• [Exercise aim]: Begin at the first line and end at the line containing "random.seed(7)". Extract exactly those lines.

• [Records supplied]:

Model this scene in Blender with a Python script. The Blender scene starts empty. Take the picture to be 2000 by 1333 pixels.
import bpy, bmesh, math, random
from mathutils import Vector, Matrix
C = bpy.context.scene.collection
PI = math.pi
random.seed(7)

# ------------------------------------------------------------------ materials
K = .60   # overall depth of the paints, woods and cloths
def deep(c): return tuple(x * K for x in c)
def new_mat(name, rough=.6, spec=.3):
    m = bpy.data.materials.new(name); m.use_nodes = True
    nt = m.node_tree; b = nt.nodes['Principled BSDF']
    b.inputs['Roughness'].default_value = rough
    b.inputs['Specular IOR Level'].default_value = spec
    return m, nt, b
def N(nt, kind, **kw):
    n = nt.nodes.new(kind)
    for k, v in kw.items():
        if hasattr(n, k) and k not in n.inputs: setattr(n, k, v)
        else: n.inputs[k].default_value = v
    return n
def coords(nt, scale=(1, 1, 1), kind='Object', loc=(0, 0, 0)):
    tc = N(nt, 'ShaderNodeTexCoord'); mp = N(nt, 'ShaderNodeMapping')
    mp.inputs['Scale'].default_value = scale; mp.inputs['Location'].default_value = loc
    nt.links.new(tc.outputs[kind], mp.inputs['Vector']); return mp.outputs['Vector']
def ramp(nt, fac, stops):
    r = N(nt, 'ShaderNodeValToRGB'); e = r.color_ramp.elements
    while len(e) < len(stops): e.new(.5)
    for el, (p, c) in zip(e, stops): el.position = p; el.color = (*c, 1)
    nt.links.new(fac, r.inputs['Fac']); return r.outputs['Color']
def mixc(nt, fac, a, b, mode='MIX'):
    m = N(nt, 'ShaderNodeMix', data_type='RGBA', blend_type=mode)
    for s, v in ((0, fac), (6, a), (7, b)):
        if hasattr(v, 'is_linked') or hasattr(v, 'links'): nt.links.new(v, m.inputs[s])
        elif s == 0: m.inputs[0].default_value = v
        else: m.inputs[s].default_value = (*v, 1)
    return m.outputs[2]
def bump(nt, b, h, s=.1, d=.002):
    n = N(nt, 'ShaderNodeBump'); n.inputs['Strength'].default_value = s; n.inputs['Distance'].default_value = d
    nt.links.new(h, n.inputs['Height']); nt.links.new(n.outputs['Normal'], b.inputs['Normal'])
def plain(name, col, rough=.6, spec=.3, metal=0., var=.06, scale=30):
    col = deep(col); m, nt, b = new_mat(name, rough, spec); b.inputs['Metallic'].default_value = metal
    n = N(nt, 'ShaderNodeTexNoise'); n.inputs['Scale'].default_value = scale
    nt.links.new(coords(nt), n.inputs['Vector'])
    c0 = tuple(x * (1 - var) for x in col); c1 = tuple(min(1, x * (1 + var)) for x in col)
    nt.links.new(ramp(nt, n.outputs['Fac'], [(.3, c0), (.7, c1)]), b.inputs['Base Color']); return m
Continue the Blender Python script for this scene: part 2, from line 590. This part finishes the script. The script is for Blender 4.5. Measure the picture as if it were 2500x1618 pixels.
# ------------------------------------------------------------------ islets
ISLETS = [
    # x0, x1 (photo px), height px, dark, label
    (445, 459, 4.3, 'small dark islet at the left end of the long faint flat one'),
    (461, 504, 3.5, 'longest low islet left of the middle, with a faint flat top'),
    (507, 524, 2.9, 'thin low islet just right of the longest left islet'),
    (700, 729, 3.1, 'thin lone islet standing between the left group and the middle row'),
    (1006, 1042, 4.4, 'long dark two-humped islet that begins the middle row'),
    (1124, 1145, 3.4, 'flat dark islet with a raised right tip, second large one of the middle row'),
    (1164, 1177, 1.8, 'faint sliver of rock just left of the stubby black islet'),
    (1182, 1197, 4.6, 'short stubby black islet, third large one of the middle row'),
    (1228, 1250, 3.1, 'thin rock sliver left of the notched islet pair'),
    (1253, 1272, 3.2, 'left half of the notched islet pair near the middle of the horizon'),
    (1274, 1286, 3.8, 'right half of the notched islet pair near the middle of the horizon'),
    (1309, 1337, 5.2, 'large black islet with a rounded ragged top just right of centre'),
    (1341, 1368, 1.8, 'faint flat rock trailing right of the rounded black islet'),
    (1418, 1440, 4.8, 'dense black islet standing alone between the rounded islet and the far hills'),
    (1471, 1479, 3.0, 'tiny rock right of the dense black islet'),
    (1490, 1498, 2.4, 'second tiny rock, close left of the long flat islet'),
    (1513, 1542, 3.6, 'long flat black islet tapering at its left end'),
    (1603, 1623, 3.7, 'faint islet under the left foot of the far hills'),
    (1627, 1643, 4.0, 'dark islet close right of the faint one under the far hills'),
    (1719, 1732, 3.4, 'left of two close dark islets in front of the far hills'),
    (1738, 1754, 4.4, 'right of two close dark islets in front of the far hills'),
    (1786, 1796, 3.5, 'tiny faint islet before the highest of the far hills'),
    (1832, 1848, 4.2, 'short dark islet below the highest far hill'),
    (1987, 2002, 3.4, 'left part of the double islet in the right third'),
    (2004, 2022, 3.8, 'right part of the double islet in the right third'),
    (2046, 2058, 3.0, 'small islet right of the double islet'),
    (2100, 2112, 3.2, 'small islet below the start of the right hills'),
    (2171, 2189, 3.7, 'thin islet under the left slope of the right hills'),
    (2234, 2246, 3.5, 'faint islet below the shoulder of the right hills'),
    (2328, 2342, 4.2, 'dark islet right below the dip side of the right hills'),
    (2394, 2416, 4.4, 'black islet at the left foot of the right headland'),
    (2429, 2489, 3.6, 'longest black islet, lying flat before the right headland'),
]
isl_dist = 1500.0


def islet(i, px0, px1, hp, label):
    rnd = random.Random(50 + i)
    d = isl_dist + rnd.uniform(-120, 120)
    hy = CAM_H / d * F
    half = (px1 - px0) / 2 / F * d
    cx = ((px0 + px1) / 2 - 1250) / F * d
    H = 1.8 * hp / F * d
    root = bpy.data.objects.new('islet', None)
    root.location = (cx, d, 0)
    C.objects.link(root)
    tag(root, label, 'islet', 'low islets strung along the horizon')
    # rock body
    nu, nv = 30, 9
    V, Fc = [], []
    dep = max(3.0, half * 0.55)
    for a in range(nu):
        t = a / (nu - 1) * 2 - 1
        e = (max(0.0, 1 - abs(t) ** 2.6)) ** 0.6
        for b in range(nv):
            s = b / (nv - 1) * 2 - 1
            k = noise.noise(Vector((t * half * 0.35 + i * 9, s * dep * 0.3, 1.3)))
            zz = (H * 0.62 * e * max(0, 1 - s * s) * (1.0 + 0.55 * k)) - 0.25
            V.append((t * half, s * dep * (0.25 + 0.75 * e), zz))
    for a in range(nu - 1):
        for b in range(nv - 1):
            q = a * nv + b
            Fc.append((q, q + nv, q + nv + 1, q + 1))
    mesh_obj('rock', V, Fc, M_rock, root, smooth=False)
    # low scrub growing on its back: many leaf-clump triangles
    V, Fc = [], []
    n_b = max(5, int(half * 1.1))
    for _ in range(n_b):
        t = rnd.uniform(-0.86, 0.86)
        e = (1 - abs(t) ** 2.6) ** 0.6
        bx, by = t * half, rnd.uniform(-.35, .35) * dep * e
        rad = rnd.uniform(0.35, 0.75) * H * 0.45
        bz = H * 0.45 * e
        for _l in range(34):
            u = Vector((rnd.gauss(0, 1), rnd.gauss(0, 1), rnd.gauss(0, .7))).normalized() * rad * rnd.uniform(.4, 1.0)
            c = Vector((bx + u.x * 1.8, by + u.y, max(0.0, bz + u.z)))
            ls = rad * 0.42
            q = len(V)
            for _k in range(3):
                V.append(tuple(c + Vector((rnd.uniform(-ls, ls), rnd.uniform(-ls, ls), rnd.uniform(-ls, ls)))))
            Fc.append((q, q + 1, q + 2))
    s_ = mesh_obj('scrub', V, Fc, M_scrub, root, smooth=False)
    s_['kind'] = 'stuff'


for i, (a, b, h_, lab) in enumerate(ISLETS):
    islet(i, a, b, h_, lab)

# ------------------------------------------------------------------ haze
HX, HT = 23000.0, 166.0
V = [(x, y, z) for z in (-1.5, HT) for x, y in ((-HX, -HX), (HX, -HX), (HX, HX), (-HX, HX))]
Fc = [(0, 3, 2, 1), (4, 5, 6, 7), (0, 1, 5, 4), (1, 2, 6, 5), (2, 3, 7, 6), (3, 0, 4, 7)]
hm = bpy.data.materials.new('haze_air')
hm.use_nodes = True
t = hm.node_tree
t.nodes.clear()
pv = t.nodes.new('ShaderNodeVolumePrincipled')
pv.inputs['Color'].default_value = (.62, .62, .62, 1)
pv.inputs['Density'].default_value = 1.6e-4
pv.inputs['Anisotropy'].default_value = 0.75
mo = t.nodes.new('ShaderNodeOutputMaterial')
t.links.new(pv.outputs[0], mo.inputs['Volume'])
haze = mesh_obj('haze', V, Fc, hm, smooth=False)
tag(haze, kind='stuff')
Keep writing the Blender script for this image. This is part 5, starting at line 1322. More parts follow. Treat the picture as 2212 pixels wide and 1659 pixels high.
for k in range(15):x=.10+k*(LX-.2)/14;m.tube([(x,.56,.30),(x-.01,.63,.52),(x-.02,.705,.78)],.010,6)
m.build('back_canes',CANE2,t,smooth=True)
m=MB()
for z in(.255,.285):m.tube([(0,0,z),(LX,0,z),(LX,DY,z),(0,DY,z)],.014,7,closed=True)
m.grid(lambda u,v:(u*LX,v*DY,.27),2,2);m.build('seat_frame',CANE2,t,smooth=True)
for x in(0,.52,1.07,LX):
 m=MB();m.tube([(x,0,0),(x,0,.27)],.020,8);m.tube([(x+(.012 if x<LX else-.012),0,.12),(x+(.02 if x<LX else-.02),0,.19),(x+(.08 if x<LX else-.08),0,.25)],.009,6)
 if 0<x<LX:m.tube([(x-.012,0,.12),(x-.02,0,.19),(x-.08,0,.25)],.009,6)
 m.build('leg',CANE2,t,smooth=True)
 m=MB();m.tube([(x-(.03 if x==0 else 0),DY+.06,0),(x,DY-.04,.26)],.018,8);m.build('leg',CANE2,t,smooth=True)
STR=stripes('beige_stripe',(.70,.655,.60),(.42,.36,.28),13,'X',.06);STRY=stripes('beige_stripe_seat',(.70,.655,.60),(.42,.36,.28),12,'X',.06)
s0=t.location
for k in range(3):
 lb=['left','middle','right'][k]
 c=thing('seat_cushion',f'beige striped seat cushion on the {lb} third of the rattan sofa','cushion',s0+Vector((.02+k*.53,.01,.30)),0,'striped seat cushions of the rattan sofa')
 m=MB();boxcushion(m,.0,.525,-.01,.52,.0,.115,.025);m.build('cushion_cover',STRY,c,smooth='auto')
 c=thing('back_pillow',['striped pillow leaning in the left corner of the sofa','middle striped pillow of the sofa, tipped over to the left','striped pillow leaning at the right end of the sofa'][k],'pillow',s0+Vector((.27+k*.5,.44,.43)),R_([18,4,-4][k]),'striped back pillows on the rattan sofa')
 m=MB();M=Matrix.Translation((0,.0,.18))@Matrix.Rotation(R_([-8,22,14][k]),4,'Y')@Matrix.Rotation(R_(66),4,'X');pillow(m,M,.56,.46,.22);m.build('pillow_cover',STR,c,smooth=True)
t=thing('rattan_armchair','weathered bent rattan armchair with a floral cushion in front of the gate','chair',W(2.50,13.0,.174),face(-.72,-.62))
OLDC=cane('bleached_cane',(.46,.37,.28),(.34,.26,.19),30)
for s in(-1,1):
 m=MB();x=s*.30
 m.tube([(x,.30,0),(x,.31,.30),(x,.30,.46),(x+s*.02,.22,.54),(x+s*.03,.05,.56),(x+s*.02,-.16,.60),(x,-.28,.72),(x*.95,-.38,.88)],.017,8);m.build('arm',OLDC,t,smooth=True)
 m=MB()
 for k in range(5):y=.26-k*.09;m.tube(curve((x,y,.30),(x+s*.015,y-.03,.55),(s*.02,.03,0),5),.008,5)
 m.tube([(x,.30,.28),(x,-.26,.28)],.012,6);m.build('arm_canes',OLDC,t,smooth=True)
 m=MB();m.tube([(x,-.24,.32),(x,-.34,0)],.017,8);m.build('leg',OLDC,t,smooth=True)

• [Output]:
Model this scene in Blender with a Python script. The Blender scene starts empty. Take the picture to be 2000 by 1333 pixels.
import bpy, bmesh, math, random
from mathutils import Vector, Matrix
C = bpy.context.scene.collection
PI = math.pi
random.seed(7)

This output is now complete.